Emergency Water Conservation

Drought Conditions and Emergency Water Conservation Update

Calleguas Municipal Water District (Calleguas) operates as a member agency of the Metropolitan Water District of Southern California (Metropolitan).  Metropolitan provides Calleguas with imported water supplies, which Calleguas in turn distributes on a wholesale basis to water agencies that serve the communities and cities (Simi Valley, Thousand Oaks, Moorpark, Camarillo, Oxnard, and Port Hueneme) in southeast Ventura County.  Imported water supplies account for approximately 80 percent of all potable water uses in this area.

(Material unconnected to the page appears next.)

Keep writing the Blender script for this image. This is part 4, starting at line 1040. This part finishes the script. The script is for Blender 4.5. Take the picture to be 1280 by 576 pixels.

Virtually all imported supplies delivered by Calleguas originate from the State Water Project (SWP).  The SWP is a 700-mile network of reservoirs, aqueducts, and pumping facilities that convey water from the Feather River Watershed (northern Sierra Nevada Mountain Range) to southern California.  The SWP system relies on Sierra snowpack conditions, which have experienced a shift in both mean climate and year-to-year variability:


2022 will end as a third consecutive year of drought during which annual precipitation, Sierra snowpack, and resultant runoff levels are below that which is needed to both replenish key reservoirs and meet current water demands.

On March 18, 2022, the California Department of Water Resources (DWR), operator of the SWP, announced a reduced water allocation from the SWP system following a historically dry winter.  The new limited allocation has led to restrictions on outdoor watering as priority must be given to ensuring the health and safety needs of residents.

Metropolitan is limited in its ability to provide water from the Colorado River Aqueduct (CRA) to Calleguas and other areas in southern California to make up for the shortfall in SWP supplies.  Calleguas is known as a SWP Dependent Area within the Metropolitan service area:

SWP Service Area Map 

Metropolitan projects that it will exhaust normal SWP supplies by June 2022 and will then transition to extraordinary supplies intended to meet critical human health and safety (HH&S) needs.  Mandatory conservation actions are necessary to preserve the availability of this HH&S supply for the remainder of the year – and into 2023.

On April 26, 2022, Metropolitan declared a Water Shortage Emergency and implemented an Emergency Water Conservation Program (EWCP) for its SWP Dependent areas that effectively limits all outdoor water use to just one day per week.  On April 27, 2022, Calleguas adopted the same EWCP and passed through the mandatory conservation restrictions to its own customer water agencies.